» WRITTEN REQUEST
Reproduce the entries exactly.

── INPUT RECORDS

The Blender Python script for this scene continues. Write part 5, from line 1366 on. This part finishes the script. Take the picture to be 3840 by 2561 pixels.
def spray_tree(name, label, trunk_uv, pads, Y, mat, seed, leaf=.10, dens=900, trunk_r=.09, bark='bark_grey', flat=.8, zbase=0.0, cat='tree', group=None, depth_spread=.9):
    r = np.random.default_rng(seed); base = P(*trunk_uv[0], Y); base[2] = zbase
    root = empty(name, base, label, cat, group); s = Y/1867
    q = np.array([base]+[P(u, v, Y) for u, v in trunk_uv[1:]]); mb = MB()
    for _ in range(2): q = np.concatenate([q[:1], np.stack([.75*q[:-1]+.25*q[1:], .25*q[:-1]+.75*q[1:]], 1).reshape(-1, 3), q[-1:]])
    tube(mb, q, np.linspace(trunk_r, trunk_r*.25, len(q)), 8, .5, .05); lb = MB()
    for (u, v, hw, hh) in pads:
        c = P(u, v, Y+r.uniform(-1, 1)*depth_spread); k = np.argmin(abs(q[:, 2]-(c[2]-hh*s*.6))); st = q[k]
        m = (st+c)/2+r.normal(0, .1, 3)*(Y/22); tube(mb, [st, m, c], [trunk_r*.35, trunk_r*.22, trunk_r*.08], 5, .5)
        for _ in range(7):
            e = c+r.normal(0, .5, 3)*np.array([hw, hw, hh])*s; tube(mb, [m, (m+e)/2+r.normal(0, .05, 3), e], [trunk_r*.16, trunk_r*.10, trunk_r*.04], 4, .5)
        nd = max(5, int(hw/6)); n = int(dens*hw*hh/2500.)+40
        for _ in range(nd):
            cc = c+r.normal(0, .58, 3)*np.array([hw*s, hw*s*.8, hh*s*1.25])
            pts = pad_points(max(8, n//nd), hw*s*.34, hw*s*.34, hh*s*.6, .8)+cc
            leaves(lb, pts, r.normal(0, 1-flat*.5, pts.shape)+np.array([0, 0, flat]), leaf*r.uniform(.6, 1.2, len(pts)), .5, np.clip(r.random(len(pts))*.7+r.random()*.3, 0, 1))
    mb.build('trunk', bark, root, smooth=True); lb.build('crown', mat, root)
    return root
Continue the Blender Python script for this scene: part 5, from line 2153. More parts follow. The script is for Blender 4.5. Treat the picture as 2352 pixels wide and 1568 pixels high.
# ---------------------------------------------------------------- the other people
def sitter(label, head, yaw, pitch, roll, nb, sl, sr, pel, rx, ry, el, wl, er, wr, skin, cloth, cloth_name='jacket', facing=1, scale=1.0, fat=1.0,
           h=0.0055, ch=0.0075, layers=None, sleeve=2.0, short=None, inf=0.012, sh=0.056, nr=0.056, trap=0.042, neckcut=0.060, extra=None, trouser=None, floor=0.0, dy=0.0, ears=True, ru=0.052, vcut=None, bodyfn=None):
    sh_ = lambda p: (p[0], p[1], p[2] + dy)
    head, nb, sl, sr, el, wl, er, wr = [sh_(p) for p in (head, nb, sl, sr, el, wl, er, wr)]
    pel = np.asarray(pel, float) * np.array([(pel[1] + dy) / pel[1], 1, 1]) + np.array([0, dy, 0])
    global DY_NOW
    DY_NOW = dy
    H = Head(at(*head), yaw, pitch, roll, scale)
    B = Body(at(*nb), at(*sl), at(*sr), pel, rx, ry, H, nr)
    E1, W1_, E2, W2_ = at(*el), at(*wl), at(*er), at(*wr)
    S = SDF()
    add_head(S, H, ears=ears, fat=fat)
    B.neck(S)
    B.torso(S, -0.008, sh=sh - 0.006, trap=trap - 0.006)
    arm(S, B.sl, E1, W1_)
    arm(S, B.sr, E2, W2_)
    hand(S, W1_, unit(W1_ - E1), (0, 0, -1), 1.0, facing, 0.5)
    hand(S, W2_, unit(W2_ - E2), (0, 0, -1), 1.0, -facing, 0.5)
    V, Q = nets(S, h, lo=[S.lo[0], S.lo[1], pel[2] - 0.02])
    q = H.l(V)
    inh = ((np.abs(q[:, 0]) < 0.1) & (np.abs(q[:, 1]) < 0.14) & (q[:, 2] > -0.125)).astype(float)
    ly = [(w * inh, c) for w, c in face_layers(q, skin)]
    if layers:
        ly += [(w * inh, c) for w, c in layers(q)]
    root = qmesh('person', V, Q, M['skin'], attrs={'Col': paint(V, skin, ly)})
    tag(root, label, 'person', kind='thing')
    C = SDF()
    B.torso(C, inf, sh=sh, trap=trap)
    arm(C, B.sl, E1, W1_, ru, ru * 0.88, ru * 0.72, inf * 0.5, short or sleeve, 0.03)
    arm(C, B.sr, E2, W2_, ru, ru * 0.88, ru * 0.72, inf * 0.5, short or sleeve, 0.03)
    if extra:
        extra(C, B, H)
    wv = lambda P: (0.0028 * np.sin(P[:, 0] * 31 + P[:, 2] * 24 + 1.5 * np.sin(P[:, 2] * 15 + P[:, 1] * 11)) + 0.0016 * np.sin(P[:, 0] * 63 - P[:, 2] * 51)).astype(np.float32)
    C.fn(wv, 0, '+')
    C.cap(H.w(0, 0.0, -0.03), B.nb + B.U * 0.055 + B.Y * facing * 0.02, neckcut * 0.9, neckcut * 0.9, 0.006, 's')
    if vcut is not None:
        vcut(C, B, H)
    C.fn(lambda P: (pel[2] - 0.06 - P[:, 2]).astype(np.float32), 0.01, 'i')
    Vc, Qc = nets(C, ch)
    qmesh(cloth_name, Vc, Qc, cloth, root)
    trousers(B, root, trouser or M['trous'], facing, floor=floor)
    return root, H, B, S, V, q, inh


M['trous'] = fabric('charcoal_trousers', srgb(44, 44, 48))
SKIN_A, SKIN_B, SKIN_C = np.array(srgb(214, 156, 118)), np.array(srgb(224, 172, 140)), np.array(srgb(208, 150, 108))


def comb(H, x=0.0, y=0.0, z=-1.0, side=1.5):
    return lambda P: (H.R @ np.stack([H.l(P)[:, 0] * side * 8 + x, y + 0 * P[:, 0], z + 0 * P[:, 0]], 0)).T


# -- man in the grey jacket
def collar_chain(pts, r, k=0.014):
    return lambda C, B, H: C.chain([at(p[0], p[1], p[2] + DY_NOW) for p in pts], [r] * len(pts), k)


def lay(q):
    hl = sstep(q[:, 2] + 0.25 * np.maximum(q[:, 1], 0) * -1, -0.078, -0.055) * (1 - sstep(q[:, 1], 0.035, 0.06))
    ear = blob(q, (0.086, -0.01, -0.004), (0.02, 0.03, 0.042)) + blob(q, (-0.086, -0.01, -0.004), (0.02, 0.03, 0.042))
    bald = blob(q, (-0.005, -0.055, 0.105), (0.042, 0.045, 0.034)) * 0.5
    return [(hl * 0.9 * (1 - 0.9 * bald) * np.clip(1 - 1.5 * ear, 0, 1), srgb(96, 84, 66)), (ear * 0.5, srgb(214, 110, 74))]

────

» REPLY
The Blender Python script for this scene continues. Write part 5, from line 1366 on. This part finishes the script. Take the picture to be 3840 by 2561 pixels.
def spray_tree(name, label, trunk_uv, pads, Y, mat, seed, leaf=.10, dens=900, trunk_r=.09, bark='bark_grey', flat=.8, zbase=0.0, cat='tree', group=None, depth_spread=.9):
    r = np.random.default_rng(seed); base = P(*trunk_uv[0], Y); base[2] = zbase
    root = empty(name, base, label, cat, group); s = Y/1867
    q = np.array([base]+[P(u, v, Y) for u, v in trunk_uv[1:]]); mb = MB()
    for _ in range(2): q = np.concatenate([q[:1], np.stack([.75*q[:-1]+.25*q[1:], .25*q[:-1]+.75*q[1:]], 1).reshape(-1, 3), q[-1:]])
    tube(mb, q, np.linspace(trunk_r, trunk_r*.25, len(q)), 8, .5, .05); lb = MB()
    for (u, v, hw, hh) in pads:
        c = P(u, v, Y+r.uniform(-1, 1)*depth_spread); k = np.argmin(abs(q[:, 2]-(c[2]-hh*s*.6))); st = q[k]
        m = (st+c)/2+r.normal(0, .1, 3)*(Y/22); tube(mb, [st, m, c], [trunk_r*.35, trunk_r*.22, trunk_r*.08], 5, .5)
        for _ in range(7):
            e = c+r.normal(0, .5, 3)*np.array([hw, hw, hh])*s; tube(mb, [m, (m+e)/2+r.normal(0, .05, 3), e], [trunk_r*.16, trunk_r*.10, trunk_r*.04], 4, .5)
        nd = max(5, int(hw/6)); n = int(dens*hw*hh/2500.)+40
        for _ in range(nd):
            cc = c+r.normal(0, .58, 3)*np.array([hw*s, hw*s*.8, hh*s*1.25])
            pts = pad_points(max(8, n//nd), hw*s*.34, hw*s*.34, hh*s*.6, .8)+cc
            leaves(lb, pts, r.normal(0, 1-flat*.5, pts.shape)+np.array([0, 0, flat]), leaf*r.uniform(.6, 1.2, len(pts)), .5, np.clip(r.random(len(pts))*.7+r.random()*.3, 0, 1))
    mb.build('trunk', bark, root, smooth=True); lb.build('crown', mat, root)
    return root
Continue the Blender Python script for this scene: part 5, from line 2153. More parts follow. The script is for Blender 4.5. Treat the picture as 2352 pixels wide and 1568 pixels high.
# ---------------------------------------------------------------- the other people
def sitter(label, head, yaw, pitch, roll, nb, sl, sr, pel, rx, ry, el, wl, er, wr, skin, cloth, cloth_name='jacket', facing=1, scale=1.0, fat=1.0,
           h=0.0055, ch=0.0075, layers=None, sleeve=2.0, short=None, inf=0.012, sh=0.056, nr=0.056, trap=0.042, neckcut=0.060, extra=None, trouser=None, floor=0.0, dy=0.0, ears=True, ru=0.052, vcut=None, bodyfn=None):
    sh_ = lambda p: (p[0], p[1], p[2] + dy)
    head, nb, sl, sr, el, wl, er, wr = [sh_(p) for p in (head, nb, sl, sr, el, wl, er, wr)]
    pel = np.asarray(pel, float) * np.array([(pel[1] + dy) / pel[1], 1, 1]) + np.array([0, dy, 0])
    global DY_NOW
    DY_NOW = dy
    H = Head(at(*head), yaw, pitch, roll, scale)
    B = Body(at(*nb), at(*sl), at(*sr), pel, rx, ry, H, nr)
    E1, W1_, E2, W2_ = at(*el), at(*wl), at(*er), at(*wr)
    S = SDF()
    add_head(S, H, ears=ears, fat=fat)
    B.neck(S)
    B.torso(S, -0.008, sh=sh - 0.006, trap=trap - 0.006)
    arm(S, B.sl, E1, W1_)
    arm(S, B.sr, E2, W2_)
    hand(S, W1_, unit(W1_ - E1), (0, 0, -1), 1.0, facing, 0.5)
    hand(S, W2_, unit(W2_ - E2), (0, 0, -1), 1.0, -facing, 0.5)
    V, Q = nets(S, h, lo=[S.lo[0], S.lo[1], pel[2] - 0.02])
    q = H.l(V)
    inh = ((np.abs(q[:, 0]) < 0.1) & (np.abs(q[:, 1]) < 0.14) & (q[:, 2] > -0.125)).astype(float)
    ly = [(w * inh, c) for w, c in face_layers(q, skin)]
    if layers:
        ly += [(w * inh, c) for w, c in layers(q)]
    root = qmesh('person', V, Q, M['skin'], attrs={'Col': paint(V, skin, ly)})
    tag(root, label, 'person', kind='thing')
    C = SDF()
    B.torso(C, inf, sh=sh, trap=trap)
    arm(C, B.sl, E1, W1_, ru, ru * 0.88, ru * 0.72, inf * 0.5, short or sleeve, 0.03)
    arm(C, B.sr, E2, W2_, ru, ru * 0.88, ru * 0.72, inf * 0.5, short or sleeve, 0.03)
    if extra:
        extra(C, B, H)
    wv = lambda P: (0.0028 * np.sin(P[:, 0] * 31 + P[:, 2] * 24 + 1.5 * np.sin(P[:, 2] * 15 + P[:, 1] * 11)) + 0.0016 * np.sin(P[:, 0] * 63 - P[:, 2] * 51)).astype(np.float32)
    C.fn(wv, 0, '+')
    C.cap(H.w(0, 0.0, -0.03), B.nb + B.U * 0.055 + B.Y * facing * 0.02, neckcut * 0.9, neckcut * 0.9, 0.006, 's')
    if vcut is not None:
        vcut(C, B, H)
    C.fn(lambda P: (pel[2] - 0.06 - P[:, 2]).astype(np.float32), 0.01, 'i')
    Vc, Qc = nets(C, ch)
    qmesh(cloth_name, Vc, Qc, cloth, root)
    trousers(B, root, trouser or M['trous'], facing, floor=floor)
    return root, H, B, S, V, q, inh


M['trous'] = fabric('charcoal_trousers', srgb(44, 44, 48))
SKIN_A, SKIN_B, SKIN_C = np.array(srgb(214, 156, 118)), np.array(srgb(224, 172, 140)), np.array(srgb(208, 150, 108))


def comb(H, x=0.0, y=0.0, z=-1.0, side=1.5):
    return lambda P: (H.R @ np.stack([H.l(P)[:, 0] * side * 8 + x, y + 0 * P[:, 0], z + 0 * P[:, 0]], 0)).T


# -- man in the grey jacket
def collar_chain(pts, r, k=0.014):
    return lambda C, B, H: C.chain([at(p[0], p[1], p[2] + DY_NOW) for p in pts], [r] * len(pts), k)


def lay(q):
    hl = sstep(q[:, 2] + 0.25 * np.maximum(q[:, 1], 0) * -1, -0.078, -0.055) * (1 - sstep(q[:, 1], 0.035, 0.06))
    ear = blob(q, (0.086, -0.01, -0.004), (0.02, 0.03, 0.042)) + blob(q, (-0.086, -0.01, -0.004), (0.02, 0.03, 0.042))
    bald = blob(q, (-0.005, -0.055, 0.105), (0.042, 0.045, 0.034)) * 0.5
    return [(hl * 0.9 * (1 - 0.9 * bald) * np.clip(1 - 1.5 * ear, 0, 1), srgb(96, 84, 66)), (ear * 0.5, srgb(214, 110, 74))]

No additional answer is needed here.